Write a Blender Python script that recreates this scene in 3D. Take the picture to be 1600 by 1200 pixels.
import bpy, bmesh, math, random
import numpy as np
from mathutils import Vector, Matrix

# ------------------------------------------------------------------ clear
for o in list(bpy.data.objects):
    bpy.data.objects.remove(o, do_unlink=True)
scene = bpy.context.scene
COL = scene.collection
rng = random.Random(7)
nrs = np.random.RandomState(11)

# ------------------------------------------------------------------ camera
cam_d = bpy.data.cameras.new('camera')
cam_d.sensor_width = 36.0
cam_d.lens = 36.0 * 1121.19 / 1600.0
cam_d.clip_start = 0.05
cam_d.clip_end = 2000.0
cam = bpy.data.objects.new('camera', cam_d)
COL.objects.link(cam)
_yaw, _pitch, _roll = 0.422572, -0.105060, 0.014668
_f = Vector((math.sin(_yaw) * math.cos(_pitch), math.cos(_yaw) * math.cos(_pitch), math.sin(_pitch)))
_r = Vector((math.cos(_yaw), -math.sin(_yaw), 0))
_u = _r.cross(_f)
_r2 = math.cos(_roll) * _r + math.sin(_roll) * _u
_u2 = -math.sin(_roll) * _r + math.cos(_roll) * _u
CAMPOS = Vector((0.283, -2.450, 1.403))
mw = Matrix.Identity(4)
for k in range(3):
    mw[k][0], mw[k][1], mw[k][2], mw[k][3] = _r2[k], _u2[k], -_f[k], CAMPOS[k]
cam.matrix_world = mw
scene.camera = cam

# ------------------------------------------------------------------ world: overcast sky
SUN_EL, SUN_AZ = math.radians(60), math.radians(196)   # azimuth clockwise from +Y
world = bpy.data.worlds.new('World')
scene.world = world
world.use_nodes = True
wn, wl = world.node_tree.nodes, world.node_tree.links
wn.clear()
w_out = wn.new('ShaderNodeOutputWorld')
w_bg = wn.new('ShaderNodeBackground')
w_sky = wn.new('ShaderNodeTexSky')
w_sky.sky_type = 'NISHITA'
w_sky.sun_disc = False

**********

[Task details] Copy every line of the material, please, keeping it exactly the same.

[Output for this task]
Write a Blender Python script that recreates this scene in 3D. Take the picture to be 1600 by 1200 pixels.
import bpy, bmesh, math, random
import numpy as np
from mathutils import Vector, Matrix

# ------------------------------------------------------------------ clear
for o in list(bpy.data.objects):
    bpy.data.objects.remove(o, do_unlink=True)
scene = bpy.context.scene
COL = scene.collection
rng = random.Random(7)
nrs = np.random.RandomState(11)

# ------------------------------------------------------------------ camera
cam_d = bpy.data.cameras.new('camera')
cam_d.sensor_width = 36.0
cam_d.lens = 36.0 * 1121.19 / 1600.0
cam_d.clip_start = 0.05
cam_d.clip_end = 2000.0
cam = bpy.data.objects.new('camera', cam_d)
COL.objects.link(cam)
_yaw, _pitch, _roll = 0.422572, -0.105060, 0.014668
_f = Vector((math.sin(_yaw) * math.cos(_pitch), math.cos(_yaw) * math.cos(_pitch), math.sin(_pitch)))
_r = Vector((math.cos(_yaw), -math.sin(_yaw), 0))
_u = _r.cross(_f)
_r2 = math.cos(_roll) * _r + math.sin(_roll) * _u
_u2 = -math.sin(_roll) * _r + math.cos(_roll) * _u
CAMPOS = Vector((0.283, -2.450, 1.403))
mw = Matrix.Identity(4)
for k in range(3):
    mw[k][0], mw[k][1], mw[k][2], mw[k][3] = _r2[k], _u2[k], -_f[k], CAMPOS[k]
cam.matrix_world = mw
scene.camera = cam

# ------------------------------------------------------------------ world: overcast sky
SUN_EL, SUN_AZ = math.radians(60), math.radians(196)   # azimuth clockwise from +Y
world = bpy.data.worlds.new('World')
scene.world = world
world.use_nodes = True
wn, wl = world.node_tree.nodes, world.node_tree.links
wn.clear()
w_out = wn.new('ShaderNodeOutputWorld')
w_bg = wn.new('ShaderNodeBackground')
w_sky = wn.new('ShaderNodeTexSky')
w_sky.sky_type = 'NISHITA'
w_sky.sun_disc = False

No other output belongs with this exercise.